Nova série da Marvel acerta pela representatividade cultural
Representatividade conta muito. Ter em outra pessoa (seja real ou não) atributos que nos conectam a ela fazem toda diferença na hora de escolher um lado, consumir um produto ou até mesmo se sentir incluído no mundo. Luke Cage, nova série da parceria Marvel / Netflix, chega para trazer questões como essa no universo dos super-heróis com viés mundano da Casa das Ideias.
Depois dos eventos de Jessica Jones, Luke Cage (Mike Colter) busca refúgio na barbearia do Pop (Frankie Faison) no Harlem, bairro novaiorquino. Luke é um foragido da justiça, mas terá seu anonimato testado frente a crescente onda de violência do local, sob o domínio de Cornell Stokes (Mahershala Ali) também conhecido como Boca de Algodão, com apoio de sua prima vereadora Mariah Dillard (Alfre Woodard).
O grande mérito da série é a identificação com o afro-americano. Luke Cage foi um dos primeiros super-heróis negros a serem publicados, e com grande inspiração no movimento blaxploitation da década de 1970 (veja aqui um artigo especial sobre), e o trabalho de inserção cultural pelos produtores (liderados por Cheo Coker) foi primoroso, chamando atenção para esses ícones americanos como Crispus Attucks, além de prestar a devida homenagem a quem já os conhece.
Um aspecto importante é a velocidade narrativa. Não há muita enrolação apesar de tratarmos de uma série. Veja Pop, por exemplo: seu trágico destino não demora para acontecer, ao mesmo tempo que o personagem já foi muito bem trabalhado na trama, e ele continua onipresente até o fim dos episódios pelo seu ideal e conduta. Isso beneficia muito a profundidade do protagonista e contribui para a devida agilidade do que é mostrado.
A atuação de Mike Colter como Luke Cage incomoda às vezes, principalmente nos diálogos onde o ator parece pouco à vontade. Mesmo assim, Colter consegue mandar surpreendentemente bem em algumas ocasiões como no poderosíssimo desabafo ao final do segundo episódio, e nas tiradas cômicas (você passará a ver o convite para um café com outros olhos). A impressão que fica é de que ele depende de um bom roteiro, pecando no improviso. Nada que atrapalhe a viabilidade de novas aparições do personagem, muito pelo contrário: queremos mais em Os Defensores e numa eventual segunda temporada!

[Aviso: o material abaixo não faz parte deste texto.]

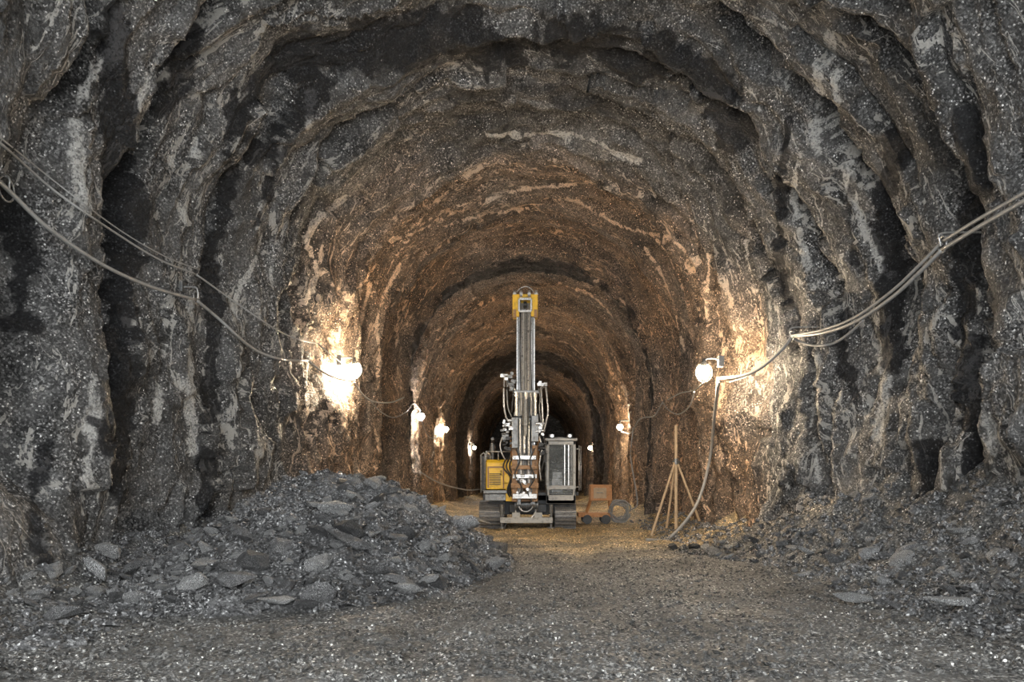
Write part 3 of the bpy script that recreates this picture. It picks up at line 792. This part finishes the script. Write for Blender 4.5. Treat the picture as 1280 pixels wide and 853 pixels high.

Cornell e Mariah roubam a cena em muitos momentos (quase todos no Harlem’s Paradise) principalmente pela qualidade dos atores que estão muito entrosados em seu drama familiar próprio, com diálogos muito carregados com a emoção do passado vivido a pulso firme sob a tutela de Mama Mabel. A detetive Misty Knight (Simone Missick) foi outra grande adição, mostrando o quão rico é esse universo particular da Marvel.
Cuidado com a expectativa: não espere cenas de ação super coreografadas como em Demolidor, que notadamente recebe mais investimentos nesse departamento. Jessica jones sofreu do mesmo problema. Mas isso não exclui cenas empolgantes como a luta final contra Kid Cascavel (Erik LaRay Harvey) e a invasão ao conjunto habitacional.
Os tão apreciados easter-eggs e referências são elevados à milésima potência aqui. Não bastasse as conexões com o universo Marvel como as Indústrias Hammer (Homem de Ferro 2, que dessa vez não dão vexame), Claire e suas frequentes lembranças do ex-namorado advogado (Demolidor), o Acordo de Sokovia (Capitão América – Guerra Civil) entre tantas outras (os uniformes clássicos e bregas estão incríveis!), há também as já citadas referências à cultura afro-americana. São tantas que em certos momentos não sabemos do que os diálogos se tratam. Vale a pena assistir mais de uma vez para não ficarmos boiando como Steve Rogers.
Se levarmos em conta a onda de protestos atual nos EUA por conta de abusos policiais contra negros pode até parecer que Luke Cage está pegando leve no começo, mas aos poucos a série se torna algo consolidado, numa clara e atual mensagem à sociedade. A aversão a termos racistas como “nigga” e as camisetas furadas de balas estão aí para mostrar que o Harlem é o verdadeiro protagonista de Luke Cage, e sua alma também é à prova de balas.